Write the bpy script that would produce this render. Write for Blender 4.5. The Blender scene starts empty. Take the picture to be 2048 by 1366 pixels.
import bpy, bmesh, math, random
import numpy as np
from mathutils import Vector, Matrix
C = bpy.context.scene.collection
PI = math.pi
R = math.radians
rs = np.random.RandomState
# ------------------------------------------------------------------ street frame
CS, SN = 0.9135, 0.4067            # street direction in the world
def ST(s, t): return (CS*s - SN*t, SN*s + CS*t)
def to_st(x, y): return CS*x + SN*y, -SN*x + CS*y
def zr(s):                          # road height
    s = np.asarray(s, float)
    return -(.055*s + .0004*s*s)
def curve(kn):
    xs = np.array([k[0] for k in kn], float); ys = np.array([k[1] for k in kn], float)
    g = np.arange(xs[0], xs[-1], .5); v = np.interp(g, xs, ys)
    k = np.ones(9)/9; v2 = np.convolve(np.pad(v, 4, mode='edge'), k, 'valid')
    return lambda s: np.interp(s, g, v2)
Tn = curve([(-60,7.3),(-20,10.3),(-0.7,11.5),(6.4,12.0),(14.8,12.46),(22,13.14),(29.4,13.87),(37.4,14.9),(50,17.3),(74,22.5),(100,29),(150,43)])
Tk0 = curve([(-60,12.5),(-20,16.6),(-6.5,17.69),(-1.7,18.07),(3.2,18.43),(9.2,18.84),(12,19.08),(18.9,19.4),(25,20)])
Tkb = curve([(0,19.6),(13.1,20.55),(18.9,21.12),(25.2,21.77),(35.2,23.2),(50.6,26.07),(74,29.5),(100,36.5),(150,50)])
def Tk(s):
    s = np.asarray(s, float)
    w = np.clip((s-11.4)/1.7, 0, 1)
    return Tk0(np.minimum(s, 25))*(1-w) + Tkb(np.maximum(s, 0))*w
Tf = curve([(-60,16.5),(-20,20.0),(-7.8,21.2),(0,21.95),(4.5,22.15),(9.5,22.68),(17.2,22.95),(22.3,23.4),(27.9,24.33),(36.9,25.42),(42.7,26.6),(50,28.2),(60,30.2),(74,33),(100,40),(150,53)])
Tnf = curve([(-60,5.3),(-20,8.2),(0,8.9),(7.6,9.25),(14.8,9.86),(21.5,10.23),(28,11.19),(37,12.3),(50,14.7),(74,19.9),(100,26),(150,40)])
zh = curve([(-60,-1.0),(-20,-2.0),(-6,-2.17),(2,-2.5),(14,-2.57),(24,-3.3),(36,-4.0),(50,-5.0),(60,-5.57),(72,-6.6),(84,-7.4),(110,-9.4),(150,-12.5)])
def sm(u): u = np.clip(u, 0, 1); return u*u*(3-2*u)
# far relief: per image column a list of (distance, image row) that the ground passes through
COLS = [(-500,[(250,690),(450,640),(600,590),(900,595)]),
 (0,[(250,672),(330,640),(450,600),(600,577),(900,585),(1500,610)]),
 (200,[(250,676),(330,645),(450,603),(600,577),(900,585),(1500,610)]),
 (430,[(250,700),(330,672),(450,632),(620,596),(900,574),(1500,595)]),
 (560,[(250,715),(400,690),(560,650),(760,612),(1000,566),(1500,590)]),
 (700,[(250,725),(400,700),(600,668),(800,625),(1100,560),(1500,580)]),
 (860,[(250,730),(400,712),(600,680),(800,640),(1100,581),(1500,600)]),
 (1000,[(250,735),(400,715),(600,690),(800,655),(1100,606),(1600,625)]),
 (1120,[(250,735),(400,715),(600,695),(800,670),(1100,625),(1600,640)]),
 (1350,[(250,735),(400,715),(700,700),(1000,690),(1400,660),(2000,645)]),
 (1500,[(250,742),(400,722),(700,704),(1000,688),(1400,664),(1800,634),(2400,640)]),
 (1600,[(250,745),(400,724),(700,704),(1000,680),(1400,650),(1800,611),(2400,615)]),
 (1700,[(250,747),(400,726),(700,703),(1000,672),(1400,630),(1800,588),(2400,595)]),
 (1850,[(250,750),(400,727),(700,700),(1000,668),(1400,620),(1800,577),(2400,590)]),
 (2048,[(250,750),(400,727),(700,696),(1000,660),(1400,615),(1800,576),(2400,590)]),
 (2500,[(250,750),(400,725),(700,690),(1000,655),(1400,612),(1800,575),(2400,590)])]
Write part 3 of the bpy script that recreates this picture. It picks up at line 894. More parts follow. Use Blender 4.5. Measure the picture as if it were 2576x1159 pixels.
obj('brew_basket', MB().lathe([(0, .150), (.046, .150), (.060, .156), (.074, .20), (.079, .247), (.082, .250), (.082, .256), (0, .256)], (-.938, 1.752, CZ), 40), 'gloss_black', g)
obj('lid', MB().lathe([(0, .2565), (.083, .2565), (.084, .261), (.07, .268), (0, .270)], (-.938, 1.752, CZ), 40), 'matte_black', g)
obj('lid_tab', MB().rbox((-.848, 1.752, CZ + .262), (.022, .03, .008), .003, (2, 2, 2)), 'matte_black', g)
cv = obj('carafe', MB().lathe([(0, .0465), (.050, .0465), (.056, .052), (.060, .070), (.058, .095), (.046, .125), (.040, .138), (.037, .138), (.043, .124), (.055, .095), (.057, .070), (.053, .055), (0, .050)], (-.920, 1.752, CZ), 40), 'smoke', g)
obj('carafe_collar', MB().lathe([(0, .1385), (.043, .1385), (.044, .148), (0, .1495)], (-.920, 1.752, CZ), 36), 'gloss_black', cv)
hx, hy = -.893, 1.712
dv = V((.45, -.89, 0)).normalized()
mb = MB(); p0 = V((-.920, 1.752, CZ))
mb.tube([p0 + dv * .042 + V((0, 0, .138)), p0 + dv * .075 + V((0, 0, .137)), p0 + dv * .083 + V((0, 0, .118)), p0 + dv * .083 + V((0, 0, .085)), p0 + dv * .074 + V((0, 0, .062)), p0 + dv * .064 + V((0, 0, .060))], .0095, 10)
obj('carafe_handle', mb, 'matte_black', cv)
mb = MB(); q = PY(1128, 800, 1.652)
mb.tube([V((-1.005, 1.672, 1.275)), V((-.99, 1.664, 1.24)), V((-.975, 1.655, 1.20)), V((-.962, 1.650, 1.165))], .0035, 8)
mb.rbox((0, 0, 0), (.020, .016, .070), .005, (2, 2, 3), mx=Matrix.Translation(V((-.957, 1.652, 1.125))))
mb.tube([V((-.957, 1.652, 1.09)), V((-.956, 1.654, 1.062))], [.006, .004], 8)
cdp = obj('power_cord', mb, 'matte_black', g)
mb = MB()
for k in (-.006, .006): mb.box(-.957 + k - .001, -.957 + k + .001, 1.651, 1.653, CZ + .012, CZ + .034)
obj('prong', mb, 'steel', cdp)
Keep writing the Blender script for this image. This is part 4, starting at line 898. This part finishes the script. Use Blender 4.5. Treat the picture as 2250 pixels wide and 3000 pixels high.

* [Requirement]: Gather from the records above every line containing the string "image".

* [Exercise result]:
# far relief: per image column a list of (distance, image row) that the ground passes through
Keep writing the Blender script for this image. This is part 4, starting at line 898. This part finishes the script. Use Blender 4.5. Treat the picture as 2250 pixels wide and 3000 pixels high.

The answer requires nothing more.